Exploring Self-Supervised Multi-view Contrastive Learning for Speech Emotion Recognition with Limited Annotations
Bulat Khaertdinov, Pedro Jeuris, Annanda Sousa, Enrique Hortal
TL;DR
This work tackles speech emotion recognition under limited annotations by introducing Pairwise-CL, a multi-view self-supervised pre-training framework that aligns representations across diverse speech views. It employs three views—wav2vec 2.0 features, mel spectrograms, and eGeMAPS-88—and optimizes a pairwise contrastive loss to maximize agreement among views of the same utterance while contrasting different utterances. In sparse-data regimes, Pairwise-CL yields significant gains in Unweighted Average Recall (UAR) over supervised baselines, with up to 10–15% improvements for handcrafted features and notable gains for other views, depending on data availability. Alignment analyses using PWCCA and visualization via t-SNE confirm improved cross-view coherence after pre-training. The approach offers a lightweight, flexible path to leverage large SSL speech models for SER in real-world, data-scarce settings and advocates incorporating additional views or modalities in future work.
Abstract
Recent advancements in Deep and Self-Supervised Learning (SSL) have led to substantial improvements in Speech Emotion Recognition (SER) performance, reaching unprecedented levels.
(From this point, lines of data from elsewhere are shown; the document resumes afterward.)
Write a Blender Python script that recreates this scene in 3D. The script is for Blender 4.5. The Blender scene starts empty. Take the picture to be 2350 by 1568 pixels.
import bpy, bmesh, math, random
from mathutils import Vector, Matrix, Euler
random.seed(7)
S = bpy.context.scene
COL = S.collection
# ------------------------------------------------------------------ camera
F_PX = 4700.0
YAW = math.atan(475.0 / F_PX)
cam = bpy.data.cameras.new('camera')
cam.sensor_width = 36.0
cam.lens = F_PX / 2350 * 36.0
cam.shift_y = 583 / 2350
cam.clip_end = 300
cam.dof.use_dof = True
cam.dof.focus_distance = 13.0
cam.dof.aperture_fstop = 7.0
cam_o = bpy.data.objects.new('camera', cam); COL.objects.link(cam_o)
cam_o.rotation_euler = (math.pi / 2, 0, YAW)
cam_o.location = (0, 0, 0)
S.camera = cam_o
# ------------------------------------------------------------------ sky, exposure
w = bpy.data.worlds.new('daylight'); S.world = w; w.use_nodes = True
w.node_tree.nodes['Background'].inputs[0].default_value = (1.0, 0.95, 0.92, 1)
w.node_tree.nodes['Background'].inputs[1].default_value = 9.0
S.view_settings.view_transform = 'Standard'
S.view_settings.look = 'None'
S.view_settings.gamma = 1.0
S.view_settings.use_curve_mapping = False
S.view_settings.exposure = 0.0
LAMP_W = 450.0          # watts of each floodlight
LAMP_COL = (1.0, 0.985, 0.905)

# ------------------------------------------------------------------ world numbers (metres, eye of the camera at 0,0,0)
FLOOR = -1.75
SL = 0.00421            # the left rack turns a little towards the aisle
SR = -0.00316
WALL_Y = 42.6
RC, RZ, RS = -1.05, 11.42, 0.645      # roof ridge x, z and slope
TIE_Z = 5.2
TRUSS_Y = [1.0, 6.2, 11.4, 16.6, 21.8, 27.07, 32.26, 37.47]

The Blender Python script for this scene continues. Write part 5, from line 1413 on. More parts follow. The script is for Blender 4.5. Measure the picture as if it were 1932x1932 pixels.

However, obtaining sufficient amounts of accurately labeled data for training or fine-tuning the models remains a costly and challenging task. In this paper, we propose a multi-view SSL pre-training technique that can be applied to various representations of speech, including the ones generated by large speech models, to improve SER performance in scenarios where annotations are limited. Our experiments, based on wav2vec 2.0, spectral and paralinguistic features, demonstrate that the proposed framework boosts the SER performance, by up to 10% in Unweighted Average Recall, in settings with extremely sparse data annotations.